Rückblick aus dem Jahr 2035: Deutschland und Europa haben vor sechs Jahren einen Krieg gegen Russland verloren. Für weite Teile Europas nicht im klassischen Sinne einer Besetzung, aber politisch, psychologisch, gesellschaftlich und strategisch.

Das Drehbuch der Aggression offenbarte sich für viele trotz klarer Indikatoren erst im Nachhinein. In Deutschland kam es im Sommer 2029 - mitten in der Hauptphase des Wahlkampfs zur Bundestagswahl - zu koordinierten Cyberangriffen, großflächigen Waldbränden, Störungen der Satellitenkommunikation und gezielten Anschlägen auf Infrastruktur. Politische Uneinigkeit und föderales Kompetenzgerangel verhinderten zunächst eine gemeinsame Analyse und schließlich effektive Gegenmaßnahmen. Zeitgleich erhöhte Russland mit Großmanövern und nuklearer Rhetorik den Druck auf das Baltikum. Warnsignale wie der Test einer Trägerrakete auf ein Ziel in Ostsee zwischen Rügen und Bornholm wurden als „Säbelrasseln“ verharmlost, auch um die Bevölkerung nicht zu verunsichern. Nach dem Verstreichen eines Ultimatums von 72 Stunden erfolgte die punktuelle Besetzung neuralgisch wichtiger Knotenpunkte in den baltischen Staaten durch vermeintlich pro-russische Kräfte.

Die USA zögerten – warum den schwachen Europäern erneut helfen? Die NATO war wie gelähmt – ein Ergebnis jahrelanger hybrider Operationen und geopolitischer Fehleinschätzungen.
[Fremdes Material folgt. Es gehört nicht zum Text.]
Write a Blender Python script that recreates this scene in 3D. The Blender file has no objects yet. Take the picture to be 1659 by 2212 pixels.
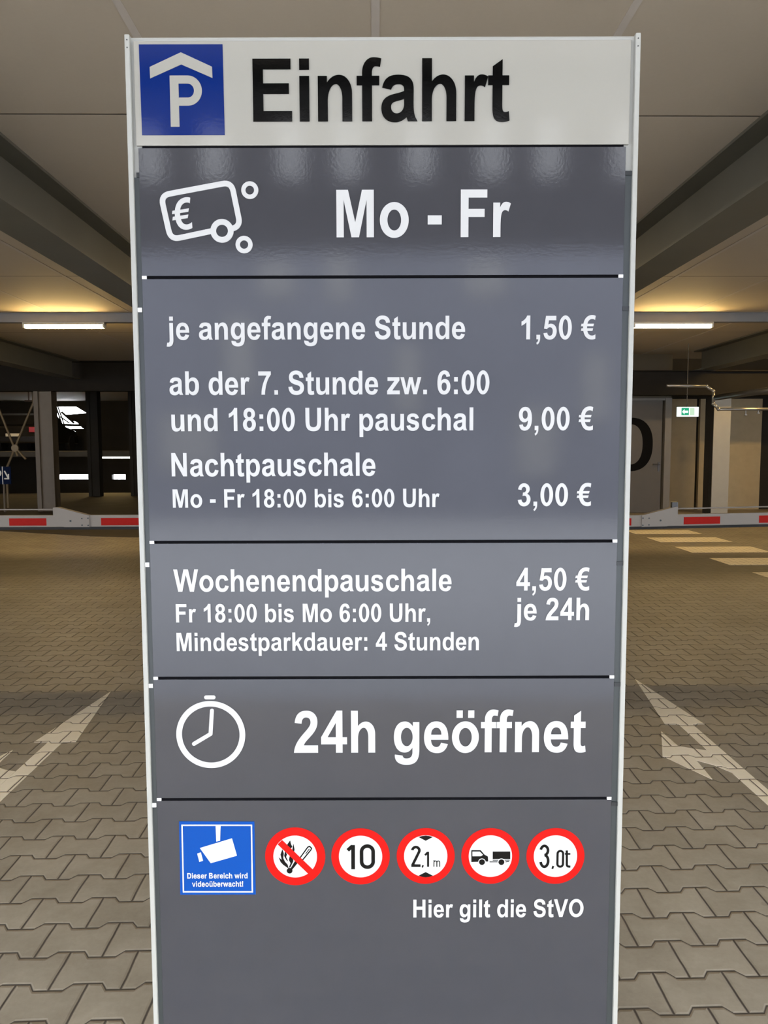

Deutschland hätte Truppen und auch Zivilstrukturen mobilisieren müssen, allein schon, um der Rolle als „strategische Drehscheibe“ gerecht zu werden. Aber es kam zu spät und zu wenig. Die Bundeswehr war zur Krisenbewältigung im Inland gebunden, um den überforderten Bevölkerungsschutz zu unterstützen. Eine schnelle Verstärkung der Truppen an der NATO-Ostflanke blieb aus. Die Unfähigkeit, als logistische „Drehscheibe“ für das Bündnis zu funktionieren, wurde zum Symbol für Deutschlands sicherheitspolitisches Scheitern.

Zivile Unruhen verschärften die Lage: In Ostdeutschland bildeten sich „Selbstschutzgruppen“ in „kriegswaffenfreien Friedenszonen“, wichtige Infrastrukturen wurden blockiert, in Großstädten kam es zu Ausschreitungen. Ein zunehmend polarisierter Bundestag konnte letztendlich nicht die notwendige Zweidrittelmehrheit für die Ausrufung des Spannungsfalls bilden. Der Staat erschien handlungsunfähig und kaum zum Schutz der eigenen Bevölkerung fähig. Russland schuf in dieser Lage Fakten, als man in der NATO noch über die Ausrufung des Bündnisfalls debattierte. Die baltischen Staaten wurden teilbesetzt. Obwohl die dennoch vorhandenen deutschen Kräfte in Litauen bereit waren, tapfer zu kämpfen, waren auch diese ohne Verstärkung schnell isoliert. In Folge von Verhandlungen wurde die Rückführung aller NATO-Truppen ausgehandelt mit dem Preis der „Neutralität“ der baltischen Staaten.

Sechs Jahre danach hat Deutschland diese Folgen noch nicht bewältigt. Der Verlust an Einfluss, Glaubwürdigkeit und Vertrauen scheint kaum wiederherstellbar. Auch das Vertrauen der Bundeswehr in die politische und militärische Führung ist zerrüttet. „Kriegstüchtigkeit“ existiert nur noch auf dem Papier. Die Wirtschaft erlitt durch zusammenbrechende Lieferketten und Energieengpässe einen Strukturbruch. Ohnmacht und Misstrauen nach innen, aber auch gegenüber den früheren Partnern im Ausland dominieren das gesellschaftliche Klima, verbunden mit Radikalisierung und Desinformation. Statt Reformen aus dieser Niederlage wie zur Zeit der preußischen Reformen in die Wege zu leiten, setzte ein strategischer Rückzug in eine vermeintlich sichere Isolation und Neutralität ein. Das neubeschworene Ideal einer neutralen Zivilmacht wurde zum Deckmantel für eine geopolitische Selbstaufgabe. 2035 war Deutschland ein innerlich und äußerlich geschwächter Staat, dessen freiheitliche Zukunft in einem trügerischen Frieden ungewiss schien.